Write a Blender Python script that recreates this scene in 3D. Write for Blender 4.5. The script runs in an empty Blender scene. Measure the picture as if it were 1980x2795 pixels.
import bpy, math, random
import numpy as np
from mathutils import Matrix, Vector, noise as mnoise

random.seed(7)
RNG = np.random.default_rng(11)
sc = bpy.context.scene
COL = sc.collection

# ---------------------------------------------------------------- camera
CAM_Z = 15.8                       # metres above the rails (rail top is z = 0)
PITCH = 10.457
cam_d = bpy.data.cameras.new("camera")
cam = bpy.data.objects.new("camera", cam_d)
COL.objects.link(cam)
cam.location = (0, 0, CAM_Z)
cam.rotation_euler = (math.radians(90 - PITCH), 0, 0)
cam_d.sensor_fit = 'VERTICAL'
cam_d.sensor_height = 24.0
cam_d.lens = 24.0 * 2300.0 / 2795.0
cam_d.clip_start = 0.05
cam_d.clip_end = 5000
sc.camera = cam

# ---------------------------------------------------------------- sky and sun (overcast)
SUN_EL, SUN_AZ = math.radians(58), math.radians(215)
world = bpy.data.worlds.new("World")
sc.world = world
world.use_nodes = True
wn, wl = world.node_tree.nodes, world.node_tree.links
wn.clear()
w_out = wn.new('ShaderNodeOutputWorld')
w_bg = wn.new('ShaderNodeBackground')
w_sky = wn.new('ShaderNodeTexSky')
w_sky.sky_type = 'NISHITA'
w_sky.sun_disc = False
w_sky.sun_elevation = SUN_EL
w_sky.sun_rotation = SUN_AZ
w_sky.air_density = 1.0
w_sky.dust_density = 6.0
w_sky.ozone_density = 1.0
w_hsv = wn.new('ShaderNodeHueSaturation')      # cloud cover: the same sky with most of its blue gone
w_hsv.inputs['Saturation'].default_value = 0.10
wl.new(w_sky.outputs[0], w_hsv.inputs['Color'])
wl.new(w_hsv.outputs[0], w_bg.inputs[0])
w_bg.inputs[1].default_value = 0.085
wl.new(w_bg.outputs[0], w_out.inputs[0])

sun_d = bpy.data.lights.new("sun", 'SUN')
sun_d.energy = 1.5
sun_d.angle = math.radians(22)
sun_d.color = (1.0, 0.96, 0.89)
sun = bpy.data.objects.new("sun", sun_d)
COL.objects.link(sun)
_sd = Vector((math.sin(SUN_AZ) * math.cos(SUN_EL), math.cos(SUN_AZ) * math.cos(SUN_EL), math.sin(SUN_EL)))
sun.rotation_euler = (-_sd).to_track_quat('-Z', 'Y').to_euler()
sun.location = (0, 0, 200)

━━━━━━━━

* REQUEST: Give back each line above precisely as it stands.

* EXPECTED OUTPUT:
Write a Blender Python script that recreates this scene in 3D. Write for Blender 4.5. The script runs in an empty Blender scene. Measure the picture as if it were 1980x2795 pixels.
import bpy, math, random
import numpy as np
from mathutils import Matrix, Vector, noise as mnoise

random.seed(7)
RNG = np.random.default_rng(11)
sc = bpy.context.scene
COL = sc.collection

# ---------------------------------------------------------------- camera
CAM_Z = 15.8                       # metres above the rails (rail top is z = 0)
PITCH = 10.457
cam_d = bpy.data.cameras.new("camera")
cam = bpy.data.objects.new("camera", cam_d)
COL.objects.link(cam)
cam.location = (0, 0, CAM_Z)
cam.rotation_euler = (math.radians(90 - PITCH), 0, 0)
cam_d.sensor_fit = 'VERTICAL'
cam_d.sensor_height = 24.0
cam_d.lens = 24.0 * 2300.0 / 2795.0
cam_d.clip_start = 0.05
cam_d.clip_end = 5000
sc.camera = cam

# ---------------------------------------------------------------- sky and sun (overcast)
SUN_EL, SUN_AZ = math.radians(58), math.radians(215)
world = bpy.data.worlds.new("World")
sc.world = world
world.use_nodes = True
wn, wl = world.node_tree.nodes, world.node_tree.links
wn.clear()
w_out = wn.new('ShaderNodeOutputWorld')
w_bg = wn.new('ShaderNodeBackground')
w_sky = wn.new('ShaderNodeTexSky')
w_sky.sky_type = 'NISHITA'
w_sky.sun_disc = False
w_sky.sun_elevation = SUN_EL
w_sky.sun_rotation = SUN_AZ
w_sky.air_density = 1.0
w_sky.dust_density = 6.0
w_sky.ozone_density = 1.0
w_hsv = wn.new('ShaderNodeHueSaturation')      # cloud cover: the same sky with most of its blue gone
w_hsv.inputs['Saturation'].default_value = 0.10
wl.new(w_sky.outputs[0], w_hsv.inputs['Color'])
wl.new(w_hsv.outputs[0], w_bg.inputs[0])
w_bg.inputs[1].default_value = 0.085
wl.new(w_bg.outputs[0], w_out.inputs[0])

sun_d = bpy.data.lights.new("sun", 'SUN')
sun_d.energy = 1.5
sun_d.angle = math.radians(22)
sun_d.color = (1.0, 0.96, 0.89)
sun = bpy.data.objects.new("sun", sun_d)
COL.objects.link(sun)
_sd = Vector((math.sin(SUN_AZ) * math.cos(SUN_EL), math.cos(SUN_AZ) * math.cos(SUN_EL), math.sin(SUN_EL)))
sun.rotation_euler = (-_sd).to_track_quat('-Z', 'Y').to_euler()
sun.location = (0, 0, 200)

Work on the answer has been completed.